Common Questions

Why a Home Inspection?

Massachusetts home purchasers are given the opportunity under state law to have their potential house or condo purchase inspected by a licensed Home Inspector prior to signing a Purchase and Sale Agreement. The usual time allowed to the buyer is 7 calendar days. We view the Home Inspection as an insurance policy; we will determine the condition of the property prior to making the purchase. The inspection will reveal "the good, the bad, and the ugly" aspects of the property that will assist you in making a decision to purchase the property.

What Does Massachusetts Home Inspection Law Require?

All Home Inspectors operating in MA are required to be licensed by the state and must provide Errors and Omissions Insurance. Our report is completed in accordance with the Massachusetts Home Inspectors 266 CMR Regulations and Standards of Practice. All clients are encouraged to review the Home Inspectors Facts for Consumers Sheet at the Consumer Affairs and Business Regulation website.

What Does the Seller Need to Disclosure to the Buyer?

The Massachusetts Home Inspector Law requires that the Seller provide the following information to the prospective Buyer:

  • Does the dwelling have a history of seepage, dampness and/or water penetration into the Basement and/or Under Floor Crawl Space?
  • Has a sump pump ever been installed or used in the basement or under floor crawl space?
  • Do you use any type of dehumidification in any part of the dwelling?
  • Are you aware of any mold and/or air quality issues in the dwelling?
  • Is the dwelling on a private sewage system? If the waste system is private, has a Title V inspection been completed and is the completed Title V Report available for review?
  • Has the dwelling ever been inspected and/or treated for insect infestation? If so, when? What were the chemicals used?
  • Has the dwelling ever been tested for radon gas and/or lead paint? If so when? What were the results?
  • Has the dwelling ever been inspected by an Inspector? If so, when? Were any problems noted? Is a copy of the inspection report available?
  • Are the Seller and/or the Seller’s Representation aware of any structural, mechanical, electrical, and or other material defect that may exist on the property?
  • Has there ever been a fire in the dwelling? If so, when? What areas were involved? What chemical cleaners, if any, were used for cleanup?
  • Has there ever been a hazardous waste spill on the property?
  • Is there an underground oil storage tank on the property?
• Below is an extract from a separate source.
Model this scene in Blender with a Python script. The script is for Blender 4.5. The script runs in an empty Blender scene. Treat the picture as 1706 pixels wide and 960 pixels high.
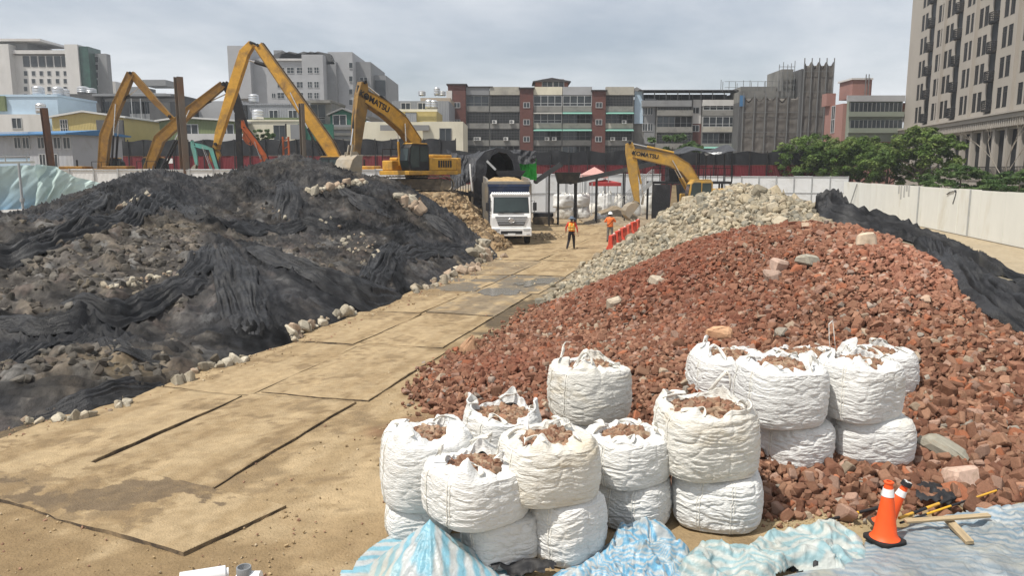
import bpy, bmesh, math, random
import numpy as np
from mathutils import Vector, Matrix, Euler

R = math.radians
PI = math.pi
random.seed(7)
rng = np.random.default_rng(11)
SC = bpy.context.scene
COL = SC.collection

# ------------------------------------------------------------------ camera
F = 1280.0          # focal length in pixels of the 1706 px wide photograph
CX, CY = 853.0, 480.0
PITCH = math.atan(197.0 / F)
CAMZ = 4.3
cam_d = bpy.data.cameras.new('camera')
cam = bpy.data.objects.new('camera', cam_d)
COL.objects.link(cam)
cam_d.sensor_fit = 'HORIZONTAL'
cam_d.sensor_width = 36.0
cam_d.lens = 36.0 * F / 1706.0
cam_d.clip_start = 0.1
cam_d.clip_end = 3000.0
cam.location = (0, 0, CAMZ)
cam.rotation_euler = (PI / 2 - PITCH, 0, 0)
SC.camera = cam

# ------------------------------------------------------------------ light and sky
SUN_EL, SUN_AZ = R(61), R(-123)     # azimuth measured from +Y towards +X : from the left, a little towards the viewer
sdir = Vector((math.sin(SUN_AZ) * math.cos(SUN_EL), math.cos(SUN_AZ) * math.cos(SUN_EL), math.sin(SUN_EL)))
sl = bpy.data.lights.new('sun', 'SUN')
sl.energy = 4.4
sl.angle = R(0.55)
sl.color = (1.0, 0.95, 0.87)
so = bpy.data.objects.new('sun', sl)
COL.objects.link(so)
so.rotation_euler = sdir.to_track_quat('Z', 'Y').to_euler()
W = bpy.data.worlds.new('World')
SC.world = W
W.use_nodes = True
wn = W.node_tree
wn.nodes.clear()
def wnode(t, **k):
    n = wn.nodes.new(t)
    for a, b in k.items():
        setattr(n, a, b)
    return n
wo = wnode('ShaderNodeOutputWorld')
bg = wnode('ShaderNodeBackground')
sky = wnode('ShaderNodeTexSky')
sky.sky_type = 'NISHITA'
sky.sun_disc = False
sky.sun_elevation = SUN_EL
sky.sun_rotation = SUN_AZ
sky.air_density = 1.0
sky.dust_density = 2.2
sky.ozone_density = 1.2
bg.inputs['Strength'].default_value = 0.09
tc = wnode('ShaderNodeTexCoord')
sep = wnode('ShaderNodeSeparateXYZ')
wn.links.new(tc.outputs['Generated'], sep.inputs[0])
addz = wnode('ShaderNodeMath', operation='ADD'); addz.inputs[1].default_value = 0.22
wn.links.new(sep.outputs['Z'], addz.inputs[0])
dv = wnode('ShaderNodeVectorMath', operation='DIVIDE')
cmb = wnode('ShaderNodeCombineXYZ')
for i in range(3):
    wn.links.new(addz.outputs[0], cmb.inputs[i])
wn.links.new(tc.outputs['Generated'], dv.inputs[0])
wn.links.new(cmb.outputs[0], dv.inputs[1])
cn = wnode('ShaderNodeTexNoise')
cn.inputs['Scale'].default_value = 0.8
cn.inputs['Detail'].default_value = 7
cn.inputs['Roughness'].default_value = 0.55
cn.inputs['Distortion'].default_value = 0.25
wn.links.new(dv.outputs[0], cn.inputs['Vector'])
cr = wnode('ShaderNodeValToRGB')
cr.color_ramp.elements[0].position = 0.36
cr.color_ramp.elements[0].color = (0.30, 0.30, 0.30, 1)
cr.color_ramp.elements[1].position = 0.66
cr.color_ramp.elements[1].color = (0.95, 0.95, 0.95, 1)
wn.links.new(cn.outputs['Fac'], cr.inputs['Fac'])
mixc = wnode('ShaderNodeMix', data_type='RGBA')
mixc.inputs['B'].default_value = (9.2, 9.5, 9.9, 1)
wn.links.new(cr.outputs['Color'], mixc.inputs['Factor'])
wn.links.new(sky.outputs['Color'], mixc.inputs['A'])
wn.links.new(mixc.outputs['Result'], bg.inputs['Color'])
wn.links.new(bg.outputs[0], wo.inputs['Surface'])
SC.view_settings.view_transform = 'Standard'
SC.view_settings.look = 'None'
SC.view_settings.exposure = 0.14
SC.view_settings.gamma = 1.0
SC.view_settings.use_curve_mapping = False
SC.cycles.max_bounces = 6
SC.cycles.transparent_max_bounces = 8
SC.cycles.use_denoising = True

# ------------------------------------------------------------------ pixel <-> world helpers
CP, SP = math.cos(PITCH), math.sin(PITCH)
def ray(u, v):
    x = (u - CX) / F
    y = -(v - CY) / F
    return Vector((x, CP + y * SP, -SP + y * CP))
def at(u, v, z=0.0):
    d = ray(u, v)
    t = (z - CAMZ) / d.z
    return Vector((d.x * t, d.y * t, z))
def atD(u, v, D):
    d = ray(u, v)
    t = D / d.y
    return Vector((d.x * t, D, CAMZ + d.z * t))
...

In addition, Massachusetts requires all property sellers to provide to the public a Home Disclosure Statement that identifies and comments on various issues pertaining to the home. Make sure you ask for that document from the seller of any home that you purchase.
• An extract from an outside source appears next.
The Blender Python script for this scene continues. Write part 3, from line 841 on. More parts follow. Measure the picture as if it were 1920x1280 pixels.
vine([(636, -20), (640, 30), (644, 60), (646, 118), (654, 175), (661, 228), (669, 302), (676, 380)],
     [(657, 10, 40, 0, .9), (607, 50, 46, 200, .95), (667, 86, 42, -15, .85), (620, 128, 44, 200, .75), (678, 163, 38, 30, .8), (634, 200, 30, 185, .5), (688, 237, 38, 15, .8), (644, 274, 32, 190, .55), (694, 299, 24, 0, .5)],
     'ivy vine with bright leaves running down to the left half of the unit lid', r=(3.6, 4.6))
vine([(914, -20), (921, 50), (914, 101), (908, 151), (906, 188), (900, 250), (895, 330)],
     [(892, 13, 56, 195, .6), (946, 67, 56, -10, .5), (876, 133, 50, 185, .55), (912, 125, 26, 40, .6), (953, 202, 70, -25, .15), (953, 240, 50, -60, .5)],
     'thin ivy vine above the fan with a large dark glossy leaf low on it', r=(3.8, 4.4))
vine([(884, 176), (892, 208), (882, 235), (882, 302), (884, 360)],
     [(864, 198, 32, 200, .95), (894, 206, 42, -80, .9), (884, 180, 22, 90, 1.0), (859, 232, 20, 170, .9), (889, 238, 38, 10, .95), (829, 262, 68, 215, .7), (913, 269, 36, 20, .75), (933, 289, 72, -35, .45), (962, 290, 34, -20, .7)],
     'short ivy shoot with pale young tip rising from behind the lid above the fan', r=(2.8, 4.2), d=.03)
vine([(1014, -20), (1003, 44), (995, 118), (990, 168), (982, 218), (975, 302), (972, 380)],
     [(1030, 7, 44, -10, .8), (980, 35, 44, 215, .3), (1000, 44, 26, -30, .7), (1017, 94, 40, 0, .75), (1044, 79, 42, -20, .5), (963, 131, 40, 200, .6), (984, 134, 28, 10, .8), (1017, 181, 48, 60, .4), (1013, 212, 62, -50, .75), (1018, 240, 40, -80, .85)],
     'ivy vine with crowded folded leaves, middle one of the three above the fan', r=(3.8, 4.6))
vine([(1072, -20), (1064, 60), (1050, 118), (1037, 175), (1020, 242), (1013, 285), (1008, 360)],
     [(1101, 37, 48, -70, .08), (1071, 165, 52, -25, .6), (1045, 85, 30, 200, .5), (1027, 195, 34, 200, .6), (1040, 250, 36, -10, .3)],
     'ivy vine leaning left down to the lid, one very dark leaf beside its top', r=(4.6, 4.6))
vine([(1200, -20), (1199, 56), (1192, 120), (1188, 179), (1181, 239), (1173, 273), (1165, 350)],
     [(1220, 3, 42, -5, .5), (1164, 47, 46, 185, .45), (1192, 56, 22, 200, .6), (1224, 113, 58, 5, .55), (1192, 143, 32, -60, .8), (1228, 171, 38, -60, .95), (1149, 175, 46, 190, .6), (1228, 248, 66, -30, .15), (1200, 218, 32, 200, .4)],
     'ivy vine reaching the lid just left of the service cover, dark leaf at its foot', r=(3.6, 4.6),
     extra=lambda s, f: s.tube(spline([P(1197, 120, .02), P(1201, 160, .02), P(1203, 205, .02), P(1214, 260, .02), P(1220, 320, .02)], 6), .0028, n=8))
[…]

What Steps Do I Need To Take to Get Ready For The Property Inspection?

We recommend that you review the following suggestions in order to make your property inspection a pleasing, informational and successful experience:

  • Please notify the Real Estate Agent(s) and the Owner of the date, time, and approximate hours to be spent inspecting the property.
  • Typically a Real Estate Agent and/or Owner(s) are present during the inspection. The common areas in a condominium building will require my access ( MEP rooms, the roof, the community rooms, garage, etc) and prior arrangements with the property management /owners is required. Multi-family homes will require access to all units and floors and arrangements with tenants must be coordinated.
  • All utilities must be operational at the property: electrical power, water and gas service, and a filled oil tank.
  • Obtain from the Condominium Association the following documentation: Replacement Reserve Report, Association Report, Operating Budget, Proposed Common Area Improvement Schedule, Special Assessments, Pending Claims and Litigation, and Board Minutes.
  • All plumbing fixtures, hot water tanks, and heating and cooling systems must be operational.
  • Properties with excessive amounts of belongings inhibit the inspection process and may result in deficient conditions not being observed.
  • All animals or pets should be restrained or isolated during the inspection.
  • Obtain from the Owner the Seller Disclosure Questionnaire.
  • Obtain from the Owner the following: appliance and component service records; age of major components such as boiler, furnace, ac system, hot water tank, roofing, windows and doors; oil, gas, electrical, water/sewer and tax bills from previous years; copies of any previous home inspection reports; dates of major renovations such as additions, kitchens, baths, and decks; copies of all local building permits; reports on termite treatments, asbestos removal, lead paint testing, etc.; obtain a copy of the Title V Septic System report and the water well characteristics, flow rate, and water quality test where applicable
  • A property inspection can be a stressful experience – “the more the merrier” does not hold true during the inspection. Try to keep your entourage to a minimum.
  • Payment by cash or check is due at the end of inspection. Reports will not be released without payment.
  • Do not schedule an inspection too late in the day or when rain or snow is anticipated. Daylight and proper weather is required to perform a proper inspection.

Following these guidelines will make your property inspection go smoothly!